_Task statement_.
Every line below that holds the string "Blender" should be copied out.

_Available records_.

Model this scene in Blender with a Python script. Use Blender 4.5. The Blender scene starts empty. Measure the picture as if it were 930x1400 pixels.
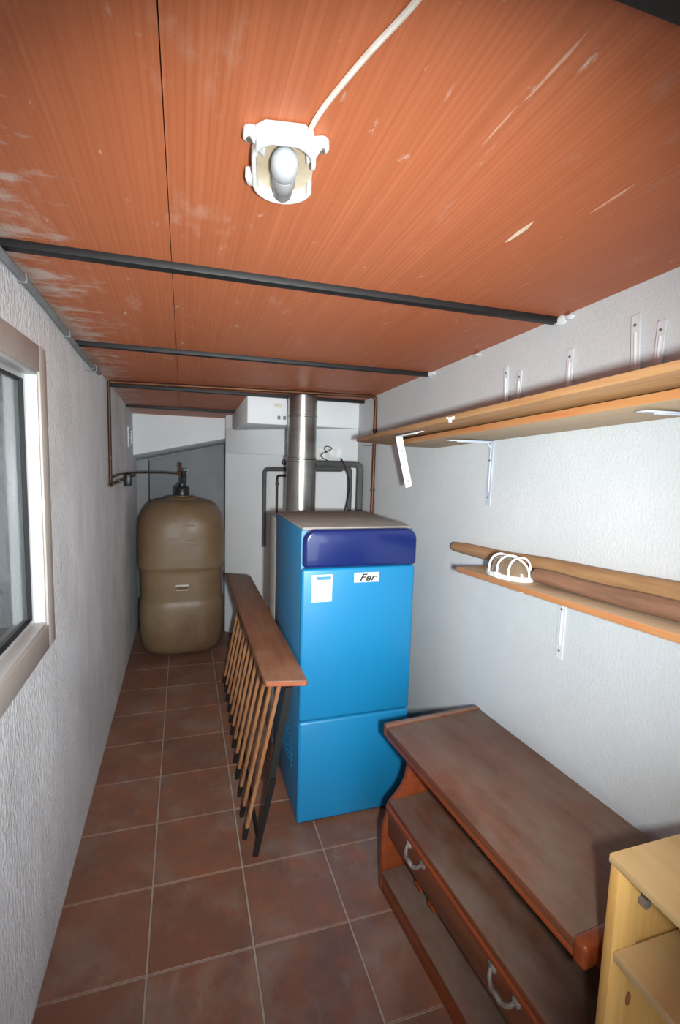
import bpy, bmesh, math, random
from mathutils import Vector, Matrix
random.seed(4)
S = bpy.context.scene
COL = S.collection
PI = math.pi

# ---------------------------------------------------------------- camera
YAW, PITCH, ROLL, FPX = 0.3106, 0.1098, 0.0303, 670.4
CAM = Vector((0.1163, -1.4501, 1.6072))
cy, sy, cp, sp = math.cos(YAW), math.sin(YAW), math.cos(PITCH), math.sin(PITCH)
fw = Vector((sy*cp, cy*cp, -sp)); r0 = Vector((cy, -sy, 0)); u0 = r0.cross(fw)
rt = math.cos(ROLL)*r0 + math.sin(ROLL)*u0
up = -math.sin(ROLL)*r0 + math.cos(ROLL)*u0
cd = bpy.data.cameras.new('camera'); cam = bpy.data.objects.new('camera', cd); COL.objects.link(cam)
cd.sensor_fit = 'VERTICAL'; cd.sensor_height = 36.0; cd.sensor_width = 24.0
cd.lens = FPX/1400*36.0; cd.clip_start = 0.02; cd.clip_end = 200
M = Matrix((rt, up, -fw)).transposed().to_4x4(); M.translation = CAM
cam.matrix_world = M
S.camera = cam

# ---------------------------------------------------------------- world, lights, exposure
w = bpy.data.worlds.new('world'); S.world = w; w.use_nodes = True
bg = w.node_tree.nodes['Background']; bg.inputs[0].default_value = (0.80, 0.90, 1.0, 1); bg.inputs[1].default_value = 4.0
S.view_settings.view_transform = 'Standard'; S.view_settings.look = 'None'
S.view_settings.gamma = 1.0; S.view_settings.exposure = 0.0; S.view_settings.use_curve_mapping = False
FLASH = CAM + rt*0.11 - up*0.05 - fw*0.03
fl = bpy.data.lights.new('camera_flash', 'AREA'); fl.shape = 'RECTANGLE'; fl.size = 0.05; fl.size_y = 0.07
fl.energy = 27; fl.spread = math.radians(98); fl.color = (0.94, 0.985, 1.0)
flo = bpy.data.objects.new('camera_flash', fl); COL.objects.link(flo)
M2 = M @ Matrix.Rotation(math.radians(6), 4, 'Y') @ Matrix.Rotation(math.radians(0), 4, 'X'); M2.translation = FLASH; flo.matrix_world = M2

# ---------------------------------------------------------------- materials
def lin(c):
    return tuple(((v/255)/12.92 if v/255 <= 0.04045 else ((v/255+0.055)/1.055)**2.4) for v in c)
def mat(name, c1, c2=None, scale=8.0, rough=0.6, metal=0.0, bump=0.0, bscale=60.0, stretch=(1, 1, 1),
        dust=None, dscale=3.0, dlo=0.55, dhi=0.7, damt=1.0, dstretch=(1, 1, 1), detail=6.0, wave=None, spec=0.5,
        trans=0.0, coat=0.0, rand=0.0, dtop=False, grain=None, world=False, ior=None, dust2=None, bdist=0.004, edge=None):
    m = bpy.data.materials.new(name); m.use_nodes = True
    nt = m.node_tree; N = nt.nodes; L = nt.links; b = N['Principled BSDF']
    b.inputs['Roughness'].default_value = rough; b.inputs['Metallic'].default_value = metal
    b.inputs['Specular IOR Level'].default_value = spec
    b.inputs['Transmission Weight'].default_value = trans
    b.inputs['Coat Weight'].default_value = coat
    if ior: b.inputs['IOR'].default_value = ior
    tc = N.new('ShaderNodeTexCoord'); OUT = tc.outputs['Object']
    if world: OUT = N.new('ShaderNodeNewGeometry').outputs['Position']
    def noise(sc, st, det=6.0, ro=0.6):
        mp = N.new('ShaderNodeMapping'); mp.inputs['Scale'].default_value = st; L.new(OUT, mp.inputs[0])
        n = N.new('ShaderNodeTexNoise'); n.inputs['Scale'].default_value = sc; n.inputs['Detail'].default_value = det
        n.inputs['Roughness'].default_value = ro; L.new(mp.outputs[0], n.inputs['Vector']); return n
    def mix(f, a, c, mode='MIX'):
        x = N.new('ShaderNodeMix'); x.data_type = 'RGBA'; x.blend_type = mode
        if isinstance(f, float): x.inputs[0].default_value = f
        else: L.new(f, x.inputs[0])
        for k, v in ((6, a), (7, c)):
            if isinstance(v, tuple): x.inputs[k].default_value = (*v, 1)
            else: L.new(v, x.inputs[k])
        return x.outputs[2]
    def ramp(o, lo, hi, a=0.0, z=1.0):
        x = N.new('ShaderNodeMapRange'); x.inputs[1].default_value = lo; x.inputs[2].default_value = hi
        x.inputs[3].default_value = a; x.inputs[4].default_value = z; L.new(o, x.inputs[0]); return x.outputs[0]
    col = lin(c1)
    if c2 is not None:
        n = noise(scale, stretch, detail); col = mix(ramp(n.outputs['Fac'], 0.3, 0.7), lin(c1), lin(c2))
    if grain:
        gc, gs, gst, gamt = grain
        n = noise(gs, gst, 4.0); col = mix(ramp(n.outputs['Fac'], 0.5, 0.72, 0, gamt), col, lin(gc))
    h = None
    if wave:
        wc, wsc, wamt, wax = wave
        wv = N.new('ShaderNodeTexWave'); wv.bands_direction = wax; wv.inputs['Scale'].default_value = wsc
        wv.inputs['Distortion'].default_value = 0.15; L.new(OUT, wv.inputs['Vector'])
        col = mix(ramp(wv.outputs['Fac'], 0.0, 0.35, wamt, 0.0), col, lin(wc)); h = wv.outputs['Fac']
    if dust:
        n = noise(dscale, dstretch, 8.0, 0.65); f = ramp(n.outputs['Fac'], dlo, dhi, 0, damt)
        if dtop:
            g = N.new('ShaderNodeNewGeometry'); sx = N.new('ShaderNodeSeparateXYZ'); L.new(g.outputs['Normal'], sx.inputs[0])
            mm = N.new('ShaderNodeMath'); mm.operation = 'MULTIPLY'; L.new(f, mm.inputs[0]); L.new(ramp(sx.outputs[2], 0.5, 0.9), mm.inputs[1]); f = mm.outputs[0]
        col = mix(f, col, lin(dust))
        L.new(ramp(f, 0, 1, rough, min(1, rough+0.35)), b.inputs['Roughness'])
    if dust2:
        dc, ds, dst, lo, hi, am = dust2; n = noise(ds, dst, 6.0, 0.7); col = mix(ramp(n.outputs['Fac'], lo, hi, 0, am), col, lin(dc))
    if edge:       # plaster residue left on the sheets along the left wall: (colour, x0, x1, noise scale, stretch)
        ec, ex0, ex1, es, est = edge
        g = N.new('ShaderNodeNewGeometry'); sx = N.new('ShaderNodeSeparateXYZ'); L.new(g.outputs['Position'], sx.inputs[0])
        n = noise(es, est, 7.0, 0.7); ad = N.new('ShaderNodeMath'); ad.operation = 'ADD'
        L.new(n.outputs['Fac'], ad.inputs[0]); L.new(ramp(sx.outputs[0], ex0, ex1, 0.22, -0.22), ad.inputs[1])
        col = mix(ramp(ad.outputs[0], 0.58, 0.74, 0, 0.75), col, lin(ec))
    if rand:
        oi = N.new('ShaderNodeObjectInfo'); hs = N.new('ShaderNodeHueSaturation')
        L.new(ramp(oi.outputs['Random'], 0, 1, 1-rand, 1+rand), hs.inputs['Value'])
        if isinstance(col, tuple): hs.inputs['Color'].default_value = (*col, 1)
        else: L.new(col, hs.inputs['Color'])
        col = hs.outputs[0]
    if isinstance(col, tuple): b.inputs['Base Color'].default_value = (*col, 1)
    else: L.new(col, b.inputs['Base Color'])
    if bump:
        bp = N.new('ShaderNodeBump'); bp.inputs['Strength'].default_value = bump; bp.inputs['Distance'].default_value = bdist
        n = noise(bscale, stretch, 4.0); hh = n.outputs['Fac']
        if h is not None:
            ad = N.new('ShaderNodeMath'); ad.operation = 'ADD'; L.new(hh, ad.inputs[0]); L.new(h, ad.inputs[1]); hh = ad.outputs[0]
        L.new(hh, bp.inputs['Height']); L.new(bp.outputs[0], b.inputs['Normal'])
    return m

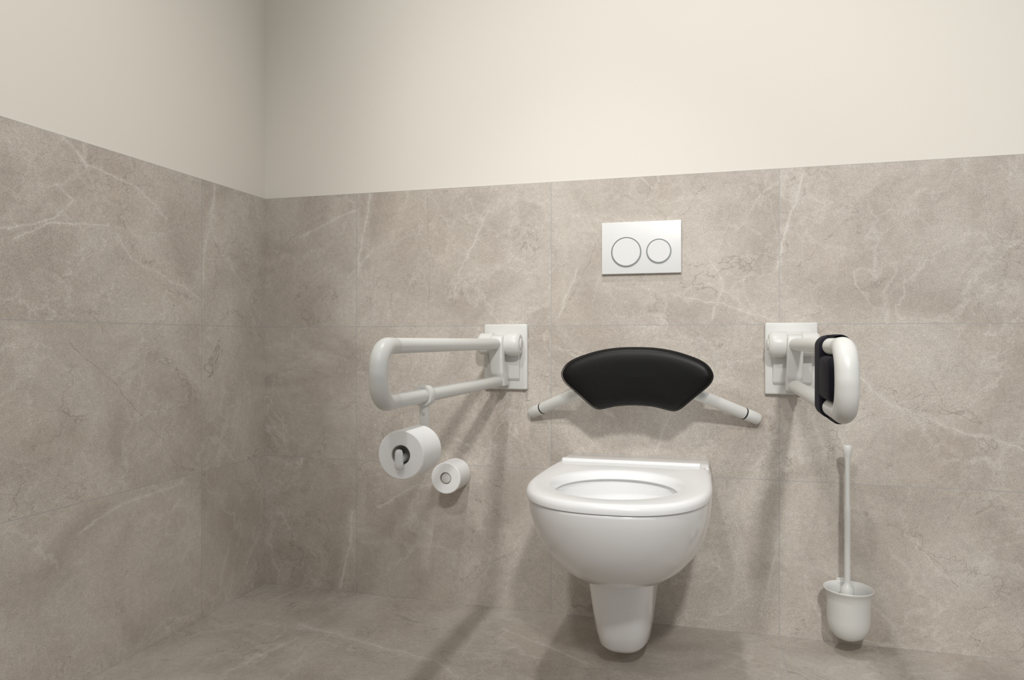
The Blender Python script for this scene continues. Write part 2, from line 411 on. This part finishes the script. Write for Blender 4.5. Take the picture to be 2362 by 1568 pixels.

_Result of the exercise_.
Model this scene in Blender with a Python script. Use Blender 4.5. The Blender scene starts empty. Measure the picture as if it were 930x1400 pixels.
The Blender Python script for this scene continues. Write part 2, from line 411 on. This part finishes the script. Write for Blender 4.5. Take the picture to be 2362 by 1568 pixels.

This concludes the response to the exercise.